Status

Mostly complete, although not available publicly yet. When i get around to packaging this nicely I will release it.

System In Action

In the middle of creating this thing, I came across an interesting bug - so naturally I turned it into a little bit of a meme ;). Enjoy:

How does it work?

The whole system can be divided into a couple of elements:

  1. A graph of "development" or marker nodes
  2. A graph of "live" nodes
  3. A vehicle manager
  4. Some vehicles

Nodes

the marker nodes, are created in the editor, when the map loads, these are converted into live nodes. The reason they are two separate entities, is that there were some properties which were only appropriate for the editing phase and not needed during the game - and more importantly, I didn't want the nodes to be actual fully-fledged GameObjects, which they would have to be in order to be place-able in the Unity editor.
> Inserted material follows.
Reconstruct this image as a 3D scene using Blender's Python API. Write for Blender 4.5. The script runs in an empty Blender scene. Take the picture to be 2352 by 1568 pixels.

This way I can also have a singular node in the editor correspond not to just one "actual" node! A good example of this is the Turn Marker, it guides the cars around a curve.

Now, curves are tricky, I wanted this to be pretty flexible, and work with many different road shapes, so the most appropriate kind of curve was a Bezier. However calculating the position along the curve on the fly for each of the cars each frame would be quite a lot. I decided to create a single type of marker node which would be turned into multiple live nodes spread around the Bezier curve between the nodes directly near whenever the game started.

This approach turned out pretty well and simplified car turning a lot! It also let me introduce a "granularity" parameter which would decide how many nodes should be produced along a curve - letting you balance memory consumption and the smoothness of the turns.

Vehicles

The actual vehicle spawning is pretty simple. The nodes have characteristics which make them either "inflow" or "outflow" nodes. The inflow nodes for example are the ones which are not connected from the back or are connected from the back but to a tile which is not currently visible to the player. This way I can simply have a pool of vehicles and spawn them at inflow nodes whenever there is no possibility of collision with an existing vehicle (this is done on a timer, and with collision checks).

The actual movement of vehicles is just a straight forward interpolation between its current position and its current target (with collision checks). The vehicles are not aware of target nodes but are assigned a target position by the vehicle manager and the nodes themselves have methods which return the next successor node (which might be random).

Performance/Possible Improvements

So this works very well, however the actual car turning is not perfect and looks choppy. One way this could be improved is by interpolating the cars angle as well and not just turning it to face the direction.

Another thing would be to make the nodes convert to live nodes sometime before the game is even launched - Serialising them and just loading at runtime would be much better for load times.

Overall, the system is very close to being finished. With a little polishing it could be integrated into a game pretty quickly.